Cool-Season Brussels Sprouts Are Hot - Indiana Yard and Garden - Purdue Consumer Horticulture

Cool-Season Brussels Sprouts Are Hot

Photo of Brussels sprouts after harvest. Photos by Rosie Lerner/Purdue University

Brussels sprouts after harvest (Photos by Rosie Lerner/Purdue University)

Brussels sprouts have long been under-appreciated by many, but now they proudly join other conveniently packaged vegetables in produce aisles and at farmers markets. They’re loaded with good nutrition – a one-half cup serving has just 28 calories, 0 fat grams and 81 percent of your daily vitamin C requirement. Brussels sprouts are also a good source of dietary fiber, vitamins A and K, folate, potassium, iron, manganese and many other nutrients.

Brussels sprouts are also pretty easy to grow in the home garden. This cool-season crop can be started from transplants in early spring, but requires a long growing season, about 90 days to first harvest. By then, the heat of summer will make the sprouts bitter and loose-leaved. Indiana gardeners get the best results when planting in mid to late summer for a fall harvest.

Photo of Brussels sprouts plant in the garden

Brussels sprouts in the garden

The sprouts, which resemble tiny heads of cabbage, are the lateral foliage buds that develop along the stem, just above where the leaves are attached.
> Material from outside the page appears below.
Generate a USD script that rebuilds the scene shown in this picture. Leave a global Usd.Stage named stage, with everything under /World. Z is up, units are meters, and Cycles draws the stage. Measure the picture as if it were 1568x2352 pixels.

They begin to form at the bottom of the stem and continue to progress up to the top throughout the growing season.

Produce stores typically only carry the green types, but home gardeners can choose from an impressive list of cultivars from garden seed suppliers – some mature about two weeks earlier and a few, such as Rubine and Falstaff, can be found with reddish-purple sprouts.

Brussels sprouts should be cut, snapped or twisted to remove from the stem when they reach about 1-1.5 inches in diameter. Some gardeners prefer to remove the lower leaves as the sprouts form, allowing more room for them to grow and to facilitate harvest. Some gardeners also remove the top growing point of the stem just prior to the beginning of harvest to speed the development of the side buds.

The plants can remain in the garden until after a hard freeze. They tolerate frost well, and flavor improves in cold weather.